Bookseller Braves Cold Streets, Lukewarm Market
Zachary Aptekar says the book-selling business isn't as robust as it once was
It's Saturday afternoon in November, sunny and brisk but not too cold - still decent weather for selling books. Zachary Aptekar has set up his tables just east of Washington Square Park, next to a food truck in front of the NYU Business Library. Toward the front, a row of books leans vertically against the boxes behind them, their covers visible to people walking by: Kurt Vonnegut, Catcher in the Rye, Sun Tzu's The Art of War. Most people glance at the books on display as they walk by, mildly curious, and keep walking, but a few pause and browse.
Zachary sits quietly in the open side-door of his mini van behind the tables of books.
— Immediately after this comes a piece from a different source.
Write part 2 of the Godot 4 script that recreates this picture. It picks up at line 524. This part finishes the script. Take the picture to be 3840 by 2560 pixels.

He's dressed against the chill in layers of wool sweaters, fingerless gloves, and wool hat over grey hair and a trim beard.
He's been selling books on the sidewalk since 1993, mostly in the blocks around the Washington Square Park, with occasional stints in Soho, St. Marks Place, and the Upper West Side. New York is a city of readers, but the customer demographic and the types of books people buy vary by neighborhood. On this stretch of West Fourth Street, his customers break down into four types: the university community, people just passing through between the subway stops in the East and West Villages, local residents, and from the spring through the fall, tourists heading for Washington Square Park.
Part of the book-selling business is talking about books, which Zachary clearly enjoys. He's content to sit quietly, letting people browse undisturbed, but if someone asks a question, he's quick to engage. He has a knack for subtly complementing the choices people make. An older man with thick glasses starts peppering Zachary with questions. "How much is the Jane Jacobs book? How much for the Mark Twain? Six? Done deal!"
"One of the five best American authors ever! Would you like a bag, sir?"
The book business has changed dramatically in the last couple decades, Zachary says, and mostly for the worse. Like many street vendors, he sells on the internet as well. He lists more expensive and obscure books online, and cheaper paperbacks and more broadly marketable titles he sells here. He gestures at the table. "From here to here is an assortment of fiction, classics, contemporary, poetry, a little bit of drama, some older editions, but not valuable. And then the other half is assorted non-fiction."
Under the first amendment, vendors selling art, music, and printed material aren't required to have a license from the city, although there are limits on where they can sell. So the barrier to entry is low, but finding a consistent supply of books that will sell well is not easy. Zachary buys most of his books in New Jersey, from both individuals and at larger book sales.
There are still book vendors in neighborhoods throughout the city, including Harlem, the Upper East Side, and Williamsburg, but the market doesn't support nearly as many vendors as it once did. When Zachary first started selling, there was a robust book vendor community in the West Village of around a dozen sellers. Now there are only a few other book vendors in the neighborhood, and business is not what it once was. People just don't buy as many books as they used to, Zachary says. "The numbers just keep going lower and lower. Retail sucks, in a word. I wish I were a salaried person with a predictable income."
The books that sell well change from day to day. Students make up much of his clientele during the week, but on the weekend, there are more out-of-towners (Zachary calls them bridge and tunnel people, although he's from New Jersey himself). He puts out books with more general appeal on the weekends. "Kahlil Ghibran or some of the more popular fiction. Most of the people passing by during the week, they're beyond all that. I might put out In Cold Blood or something like that, even though that still sells pretty well universally. Maybe something like this." He grabs a copy of Valley of the Dolls and puts it up with the other display books.
Some years back, when it got too crowded in the West Village, Zachary tried selling up on 72nd and Broadway. "It's probably the most literate neighborhood in Manhattan, if not the five boroughs." But there isn't a student population there. "I was able to sell hard covers, but paperbacks and the kinds of books that students buy didn't do well."
Many book vendors sell throughout the winter, but for Zachary, there are only a couple more good weekends left for selling books. He stops making the drive from New Jersey once the weather dips below about forty degrees. He focuses on his online sales in the colder months.
In the row of display titles at the front of the table, Jane Jacob's The Death and Life of Great American Cities sits a few spots down from The Death and Life of Malcolm X. That elegiac title phrase could also be applied to the book vendor business in New York, at least as Zachary describes it. "It was fun, at one point," he says, "with all those wonderful people, the camaraderie, the wonderful books that we'd see on each others tables, and the whole scene. It's not that any more. But I can make money at it, or I used to. So if that's still viable, and if I can physically still do it, I guess I'll be doing it."